Reconciliation Studies semester is off to a strong start

On Haida Gwaii, few things move faster than word of mouth.

Every one of the 18 university students who arrived for the new Reconciliation Studies semester being taught in Old Massett and Masset this fall came because of a good word from family or a friend.

“We’re so grateful,” says Carlos Ormond, executive director of the Haida Gwaii Higher Education Society, which organizes the 14-week program led by local and visiting instructors.

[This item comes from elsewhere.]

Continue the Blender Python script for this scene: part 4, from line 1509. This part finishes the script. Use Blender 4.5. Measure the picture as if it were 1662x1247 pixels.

The students come from a range of programs at universities across Canada and two of them, Marijke Vanderlinden and Joel Richardson, are local.

When the society launched its first natural-resource semester at the Kay Centre in 2010, just nine students enrolled.

Ormond said they were prepared for a similar first year with Reconciliation Studies, but the strong demand did not come as a total surprise.

For one thing, Ormond said the HGHES has always asked students and community participants for feedback at the end of each semester, and has always been willing to adapt.

“It’s not something that you see often, where students and the community are helping to evolve the curriculum of the program each year,” he said.

For another, Reconciliation Studies is the first of its kind — a look of what reconciliation might mean in Canada, led by Indigenous and non-Indigenous instructors on Haida Gwaii.

It is also launching at a time when Canada is re-assessing its history in light of Indigenous experience, whether through the Truth and Reconciliation report, B.C.’s new schools curriculum, or the federal government’s changing stance toward the UN Declaration on the Rights of Indigenous Peoples.

Ormond said Reconciliation Studies is not about teaching best practice — that simply doesn’t exist yet.

As Carrie Anne Vanderhoop, academic lead for the HGHES put it, it’s an exploration, not a “how-to.”

Meeting at the Old Massett family services building or Sarah’s longhouse, the students will explore reconciliation through four themes — history, law and governance, resource management, and multiple perspectives.

Leading the courses are five local instructors or facilitators, and five visiting instructors who come mainly from UBC, which accredited the program.

By next year, Ormond said the HGHES also hopes to offer professional development workshops in reconciliation — shorter courses geared toward people already working in healthcare, education, journalism, the civil service, and other professions.

A market study is ongoing, but Ormond believes there will be strong demand for the workshops, too.

“Seeing that ‘reconciliation’ is a term that is being tossed around quite a bit, people want to better understand it, and how they can be part of this national dialogue,” he said.

Even so, Ormond said the society realizes the word “reconciliation” means different things to different people.

It seems to be the best term to represent the dialogue happening in Canada right now, Ormond said, but should that change, it could well be the Reconciliation Studies program that finds what comes next.